◆ Exercise instructions
Will you return, word for word, only the lines from the top of the data below down to and including the one with "w = MB(); w.box(XW, xb, YREAR-0.15, wy0, 0, H);"?

◆ Information shown
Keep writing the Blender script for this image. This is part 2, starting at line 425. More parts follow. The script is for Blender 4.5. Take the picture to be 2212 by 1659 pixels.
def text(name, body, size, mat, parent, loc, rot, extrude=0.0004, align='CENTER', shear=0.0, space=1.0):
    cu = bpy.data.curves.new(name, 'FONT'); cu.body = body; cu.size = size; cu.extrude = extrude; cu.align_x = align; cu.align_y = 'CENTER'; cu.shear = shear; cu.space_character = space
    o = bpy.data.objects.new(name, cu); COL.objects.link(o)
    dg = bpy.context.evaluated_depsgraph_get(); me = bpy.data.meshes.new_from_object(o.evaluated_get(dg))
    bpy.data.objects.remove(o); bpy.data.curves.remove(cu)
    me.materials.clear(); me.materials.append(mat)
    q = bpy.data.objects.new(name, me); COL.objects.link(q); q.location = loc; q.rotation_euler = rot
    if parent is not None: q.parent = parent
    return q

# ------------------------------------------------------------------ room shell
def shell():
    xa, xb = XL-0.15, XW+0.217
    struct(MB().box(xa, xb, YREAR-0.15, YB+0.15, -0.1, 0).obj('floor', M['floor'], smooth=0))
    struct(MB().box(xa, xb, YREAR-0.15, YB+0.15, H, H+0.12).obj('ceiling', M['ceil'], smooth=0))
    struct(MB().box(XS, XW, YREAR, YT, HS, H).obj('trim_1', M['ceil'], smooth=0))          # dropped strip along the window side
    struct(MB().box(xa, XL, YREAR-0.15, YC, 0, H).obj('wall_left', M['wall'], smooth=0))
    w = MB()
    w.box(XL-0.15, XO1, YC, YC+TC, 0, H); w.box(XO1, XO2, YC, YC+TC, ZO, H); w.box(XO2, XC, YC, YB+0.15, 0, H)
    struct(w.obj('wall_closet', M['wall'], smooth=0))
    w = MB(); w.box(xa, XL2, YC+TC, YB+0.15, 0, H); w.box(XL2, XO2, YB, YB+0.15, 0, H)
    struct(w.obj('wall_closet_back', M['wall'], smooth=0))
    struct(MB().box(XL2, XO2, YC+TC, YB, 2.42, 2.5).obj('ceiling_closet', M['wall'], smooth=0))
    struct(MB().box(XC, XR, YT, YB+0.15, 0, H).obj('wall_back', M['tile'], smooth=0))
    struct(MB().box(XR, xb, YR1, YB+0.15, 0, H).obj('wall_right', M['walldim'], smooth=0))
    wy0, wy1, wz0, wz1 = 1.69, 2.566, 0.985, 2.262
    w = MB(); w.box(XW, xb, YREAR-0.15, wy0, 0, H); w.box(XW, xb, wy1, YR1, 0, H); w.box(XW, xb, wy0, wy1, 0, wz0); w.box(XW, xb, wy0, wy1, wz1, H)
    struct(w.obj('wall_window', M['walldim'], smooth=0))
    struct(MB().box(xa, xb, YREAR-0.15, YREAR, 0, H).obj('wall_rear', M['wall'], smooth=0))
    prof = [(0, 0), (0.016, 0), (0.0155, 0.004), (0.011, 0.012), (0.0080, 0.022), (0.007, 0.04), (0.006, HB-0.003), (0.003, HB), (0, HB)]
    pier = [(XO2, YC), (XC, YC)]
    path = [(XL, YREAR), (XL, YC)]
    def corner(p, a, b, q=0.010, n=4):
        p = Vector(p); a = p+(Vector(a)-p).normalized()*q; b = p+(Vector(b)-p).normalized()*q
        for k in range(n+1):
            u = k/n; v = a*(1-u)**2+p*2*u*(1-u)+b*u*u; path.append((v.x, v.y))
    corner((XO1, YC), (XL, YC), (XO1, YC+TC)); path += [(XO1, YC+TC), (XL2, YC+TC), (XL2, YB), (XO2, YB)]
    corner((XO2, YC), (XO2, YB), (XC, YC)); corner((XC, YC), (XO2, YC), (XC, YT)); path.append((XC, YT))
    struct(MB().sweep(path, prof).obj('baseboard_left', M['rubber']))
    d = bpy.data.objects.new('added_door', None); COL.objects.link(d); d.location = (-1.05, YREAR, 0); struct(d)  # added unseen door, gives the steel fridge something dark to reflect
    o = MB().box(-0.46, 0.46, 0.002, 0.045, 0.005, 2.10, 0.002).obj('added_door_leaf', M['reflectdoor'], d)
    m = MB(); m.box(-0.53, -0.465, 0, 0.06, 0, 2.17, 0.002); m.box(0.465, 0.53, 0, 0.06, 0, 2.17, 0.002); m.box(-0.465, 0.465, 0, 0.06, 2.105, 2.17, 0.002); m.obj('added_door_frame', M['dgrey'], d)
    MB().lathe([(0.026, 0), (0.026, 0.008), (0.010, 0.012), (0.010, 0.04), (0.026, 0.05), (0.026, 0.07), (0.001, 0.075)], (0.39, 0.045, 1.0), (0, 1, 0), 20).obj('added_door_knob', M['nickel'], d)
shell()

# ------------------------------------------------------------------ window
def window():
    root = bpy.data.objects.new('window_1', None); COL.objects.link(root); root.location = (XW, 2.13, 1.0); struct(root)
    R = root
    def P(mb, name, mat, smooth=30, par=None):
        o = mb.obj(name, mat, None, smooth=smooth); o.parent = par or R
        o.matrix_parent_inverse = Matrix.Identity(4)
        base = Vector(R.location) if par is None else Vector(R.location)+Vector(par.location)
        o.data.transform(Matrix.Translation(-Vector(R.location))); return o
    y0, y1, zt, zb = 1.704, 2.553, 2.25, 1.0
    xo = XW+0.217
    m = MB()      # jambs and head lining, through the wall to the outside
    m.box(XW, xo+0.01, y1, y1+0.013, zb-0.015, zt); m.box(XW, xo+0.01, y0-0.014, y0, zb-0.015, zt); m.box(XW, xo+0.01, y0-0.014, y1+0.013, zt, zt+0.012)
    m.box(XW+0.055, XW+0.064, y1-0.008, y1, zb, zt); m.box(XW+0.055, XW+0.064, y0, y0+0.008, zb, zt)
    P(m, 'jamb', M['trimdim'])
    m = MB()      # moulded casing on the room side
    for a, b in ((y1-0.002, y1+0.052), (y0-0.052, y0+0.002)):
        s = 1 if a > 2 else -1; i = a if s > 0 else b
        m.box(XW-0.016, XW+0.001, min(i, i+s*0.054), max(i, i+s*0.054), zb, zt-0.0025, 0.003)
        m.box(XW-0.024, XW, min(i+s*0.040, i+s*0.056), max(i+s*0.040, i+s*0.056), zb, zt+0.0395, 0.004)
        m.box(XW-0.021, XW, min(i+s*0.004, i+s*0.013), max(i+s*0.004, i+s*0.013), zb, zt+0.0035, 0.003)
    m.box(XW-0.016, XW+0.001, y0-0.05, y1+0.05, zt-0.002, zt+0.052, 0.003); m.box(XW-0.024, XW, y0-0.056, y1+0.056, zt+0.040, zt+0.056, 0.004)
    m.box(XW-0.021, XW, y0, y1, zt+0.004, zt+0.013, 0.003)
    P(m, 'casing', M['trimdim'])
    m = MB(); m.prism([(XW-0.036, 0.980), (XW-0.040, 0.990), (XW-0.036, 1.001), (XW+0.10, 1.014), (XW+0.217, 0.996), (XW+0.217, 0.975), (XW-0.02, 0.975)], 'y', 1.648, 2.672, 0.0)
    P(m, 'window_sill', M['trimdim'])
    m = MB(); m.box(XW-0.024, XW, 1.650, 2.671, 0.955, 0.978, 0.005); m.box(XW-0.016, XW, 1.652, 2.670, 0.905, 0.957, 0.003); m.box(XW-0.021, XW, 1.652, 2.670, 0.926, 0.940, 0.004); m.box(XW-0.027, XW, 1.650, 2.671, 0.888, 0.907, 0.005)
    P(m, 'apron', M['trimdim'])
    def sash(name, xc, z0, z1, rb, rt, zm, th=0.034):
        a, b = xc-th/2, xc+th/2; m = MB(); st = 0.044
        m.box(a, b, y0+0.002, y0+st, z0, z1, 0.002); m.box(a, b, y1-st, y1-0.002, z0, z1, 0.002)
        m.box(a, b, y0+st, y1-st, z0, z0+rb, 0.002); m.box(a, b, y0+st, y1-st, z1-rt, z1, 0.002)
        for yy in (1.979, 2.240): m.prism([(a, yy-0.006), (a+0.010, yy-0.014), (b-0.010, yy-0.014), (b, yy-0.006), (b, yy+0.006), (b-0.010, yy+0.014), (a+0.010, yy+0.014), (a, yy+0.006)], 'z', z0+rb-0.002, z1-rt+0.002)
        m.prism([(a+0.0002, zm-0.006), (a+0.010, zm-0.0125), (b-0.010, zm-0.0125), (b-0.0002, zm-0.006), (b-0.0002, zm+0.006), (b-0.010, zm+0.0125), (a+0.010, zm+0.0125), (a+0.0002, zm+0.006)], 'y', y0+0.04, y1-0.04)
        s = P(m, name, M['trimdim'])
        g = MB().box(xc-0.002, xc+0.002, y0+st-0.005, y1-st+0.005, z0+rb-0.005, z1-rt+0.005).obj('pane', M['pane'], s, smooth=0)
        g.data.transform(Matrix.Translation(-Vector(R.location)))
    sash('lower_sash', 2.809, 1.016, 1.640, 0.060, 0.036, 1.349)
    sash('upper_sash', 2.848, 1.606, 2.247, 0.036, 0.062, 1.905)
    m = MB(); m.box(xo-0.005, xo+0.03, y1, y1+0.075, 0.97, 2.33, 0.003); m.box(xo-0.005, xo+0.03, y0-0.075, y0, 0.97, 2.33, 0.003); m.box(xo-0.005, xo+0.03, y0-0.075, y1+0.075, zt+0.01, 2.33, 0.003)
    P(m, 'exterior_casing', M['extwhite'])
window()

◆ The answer
Keep writing the Blender script for this image. This is part 2, starting at line 425. More parts follow. The script is for Blender 4.5. Take the picture to be 2212 by 1659 pixels.
def text(name, body, size, mat, parent, loc, rot, extrude=0.0004, align='CENTER', shear=0.0, space=1.0):
    cu = bpy.data.curves.new(name, 'FONT'); cu.body = body; cu.size = size; cu.extrude = extrude; cu.align_x = align; cu.align_y = 'CENTER'; cu.shear = shear; cu.space_character = space
    o = bpy.data.objects.new(name, cu); COL.objects.link(o)
    dg = bpy.context.evaluated_depsgraph_get(); me = bpy.data.meshes.new_from_object(o.evaluated_get(dg))
    bpy.data.objects.remove(o); bpy.data.curves.remove(cu)
    me.materials.clear(); me.materials.append(mat)
    q = bpy.data.objects.new(name, me); COL.objects.link(q); q.location = loc; q.rotation_euler = rot
    if parent is not None: q.parent = parent
    return q

# ------------------------------------------------------------------ room shell
def shell():
    xa, xb = XL-0.15, XW+0.217
    struct(MB().box(xa, xb, YREAR-0.15, YB+0.15, -0.1, 0).obj('floor', M['floor'], smooth=0))
    struct(MB().box(xa, xb, YREAR-0.15, YB+0.15, H, H+0.12).obj('ceiling', M['ceil'], smooth=0))
    struct(MB().box(XS, XW, YREAR, YT, HS, H).obj('trim_1', M['ceil'], smooth=0))          # dropped strip along the window side
    struct(MB().box(xa, XL, YREAR-0.15, YC, 0, H).obj('wall_left', M['wall'], smooth=0))
    w = MB()
    w.box(XL-0.15, XO1, YC, YC+TC, 0, H); w.box(XO1, XO2, YC, YC+TC, ZO, H); w.box(XO2, XC, YC, YB+0.15, 0, H)
    struct(w.obj('wall_closet', M['wall'], smooth=0))
    w = MB(); w.box(xa, XL2, YC+TC, YB+0.15, 0, H); w.box(XL2, XO2, YB, YB+0.15, 0, H)
    struct(w.obj('wall_closet_back', M['wall'], smooth=0))
    struct(MB().box(XL2, XO2, YC+TC, YB, 2.42, 2.5).obj('ceiling_closet', M['wall'], smooth=0))
    struct(MB().box(XC, XR, YT, YB+0.15, 0, H).obj('wall_back', M['tile'], smooth=0))
    struct(MB().box(XR, xb, YR1, YB+0.15, 0, H).obj('wall_right', M['walldim'], smooth=0))
    wy0, wy1, wz0, wz1 = 1.69, 2.566, 0.985, 2.262
    w = MB(); w.box(XW, xb, YREAR-0.15, wy0, 0, H); w.box(XW, xb, wy1, YR1, 0, H); w.box(XW, xb, wy0, wy1, 0, wz0); w.box(XW, xb, wy0, wy1, wz1, H)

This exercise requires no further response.